> Raw data:

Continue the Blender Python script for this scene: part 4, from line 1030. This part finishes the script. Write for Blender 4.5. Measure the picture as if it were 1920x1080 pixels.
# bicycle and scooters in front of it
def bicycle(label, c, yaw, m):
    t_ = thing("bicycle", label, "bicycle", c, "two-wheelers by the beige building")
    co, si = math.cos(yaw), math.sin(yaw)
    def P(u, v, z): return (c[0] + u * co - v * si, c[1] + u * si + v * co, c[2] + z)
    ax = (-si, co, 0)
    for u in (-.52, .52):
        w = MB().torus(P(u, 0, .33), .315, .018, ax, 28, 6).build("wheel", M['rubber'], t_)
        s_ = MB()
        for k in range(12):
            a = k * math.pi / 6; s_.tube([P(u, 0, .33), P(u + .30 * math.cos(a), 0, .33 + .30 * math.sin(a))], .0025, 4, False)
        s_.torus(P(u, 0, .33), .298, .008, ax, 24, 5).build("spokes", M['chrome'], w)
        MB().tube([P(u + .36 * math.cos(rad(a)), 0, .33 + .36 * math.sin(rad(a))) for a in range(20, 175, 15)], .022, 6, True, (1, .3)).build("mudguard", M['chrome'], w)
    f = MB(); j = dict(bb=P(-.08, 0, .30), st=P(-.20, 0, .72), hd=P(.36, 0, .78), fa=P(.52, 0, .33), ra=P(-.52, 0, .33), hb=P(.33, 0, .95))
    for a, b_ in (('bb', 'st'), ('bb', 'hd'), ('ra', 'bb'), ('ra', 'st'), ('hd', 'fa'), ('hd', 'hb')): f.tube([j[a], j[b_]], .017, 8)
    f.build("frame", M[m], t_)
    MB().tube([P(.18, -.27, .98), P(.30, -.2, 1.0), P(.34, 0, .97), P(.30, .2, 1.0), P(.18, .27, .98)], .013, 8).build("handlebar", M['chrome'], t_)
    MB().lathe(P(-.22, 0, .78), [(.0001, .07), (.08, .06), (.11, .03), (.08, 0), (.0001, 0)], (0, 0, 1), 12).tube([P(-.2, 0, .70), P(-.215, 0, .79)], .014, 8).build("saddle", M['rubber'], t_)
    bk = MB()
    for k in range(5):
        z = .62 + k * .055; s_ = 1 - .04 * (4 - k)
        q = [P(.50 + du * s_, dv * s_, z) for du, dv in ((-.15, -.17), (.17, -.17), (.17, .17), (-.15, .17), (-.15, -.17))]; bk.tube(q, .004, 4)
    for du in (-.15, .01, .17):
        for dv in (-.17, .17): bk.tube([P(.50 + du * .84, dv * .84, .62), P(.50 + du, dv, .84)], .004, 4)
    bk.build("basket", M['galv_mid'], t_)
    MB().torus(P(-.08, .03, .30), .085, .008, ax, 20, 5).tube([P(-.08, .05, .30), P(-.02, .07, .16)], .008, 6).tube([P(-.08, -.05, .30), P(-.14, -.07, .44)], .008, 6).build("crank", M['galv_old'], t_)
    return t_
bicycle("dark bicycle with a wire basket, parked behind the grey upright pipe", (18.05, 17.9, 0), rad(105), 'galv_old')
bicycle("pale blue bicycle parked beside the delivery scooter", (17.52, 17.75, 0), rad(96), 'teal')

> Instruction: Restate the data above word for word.

> Full answer:
Continue the Blender Python script for this scene: part 4, from line 1030. This part finishes the script. Write for Blender 4.5. Measure the picture as if it were 1920x1080 pixels.
# bicycle and scooters in front of it
def bicycle(label, c, yaw, m):
    t_ = thing("bicycle", label, "bicycle", c, "two-wheelers by the beige building")
    co, si = math.cos(yaw), math.sin(yaw)
    def P(u, v, z): return (c[0] + u * co - v * si, c[1] + u * si + v * co, c[2] + z)
    ax = (-si, co, 0)
    for u in (-.52, .52):
        w = MB().torus(P(u, 0, .33), .315, .018, ax, 28, 6).build("wheel", M['rubber'], t_)
        s_ = MB()
        for k in range(12):
            a = k * math.pi / 6; s_.tube([P(u, 0, .33), P(u + .30 * math.cos(a), 0, .33 + .30 * math.sin(a))], .0025, 4, False)
        s_.torus(P(u, 0, .33), .298, .008, ax, 24, 5).build("spokes", M['chrome'], w)
        MB().tube([P(u + .36 * math.cos(rad(a)), 0, .33 + .36 * math.sin(rad(a))) for a in range(20, 175, 15)], .022, 6, True, (1, .3)).build("mudguard", M['chrome'], w)
    f = MB(); j = dict(bb=P(-.08, 0, .30), st=P(-.20, 0, .72), hd=P(.36, 0, .78), fa=P(.52, 0, .33), ra=P(-.52, 0, .33), hb=P(.33, 0, .95))
    for a, b_ in (('bb', 'st'), ('bb', 'hd'), ('ra', 'bb'), ('ra', 'st'), ('hd', 'fa'), ('hd', 'hb')): f.tube([j[a], j[b_]], .017, 8)
    f.build("frame", M[m], t_)
    MB().tube([P(.18, -.27, .98), P(.30, -.2, 1.0), P(.34, 0, .97), P(.30, .2, 1.0), P(.18, .27, .98)], .013, 8).build("handlebar", M['chrome'], t_)
    MB().lathe(P(-.22, 0, .78), [(.0001, .07), (.08, .06), (.11, .03), (.08, 0), (.0001, 0)], (0, 0, 1), 12).tube([P(-.2, 0, .70), P(-.215, 0, .79)], .014, 8).build("saddle", M['rubber'], t_)
    bk = MB()
    for k in range(5):
        z = .62 + k * .055; s_ = 1 - .04 * (4 - k)
        q = [P(.50 + du * s_, dv * s_, z) for du, dv in ((-.15, -.17), (.17, -.17), (.17, .17), (-.15, .17), (-.15, -.17))]; bk.tube(q, .004, 4)
    for du in (-.15, .01, .17):
        for dv in (-.17, .17): bk.tube([P(.50 + du * .84, dv * .84, .62), P(.50 + du, dv, .84)], .004, 4)
    bk.build("basket", M['galv_mid'], t_)
    MB().torus(P(-.08, .03, .30), .085, .008, ax, 20, 5).tube([P(-.08, .05, .30), P(-.02, .07, .16)], .008, 6).tube([P(-.08, -.05, .30), P(-.14, -.07, .44)], .008, 6).build("crank", M['galv_old'], t_)
    return t_
bicycle("dark bicycle with a wire basket, parked behind the grey upright pipe", (18.05, 17.9, 0), rad(105), 'galv_old')
bicycle("pale blue bicycle parked beside the delivery scooter", (17.52, 17.75, 0), rad(96), 'teal')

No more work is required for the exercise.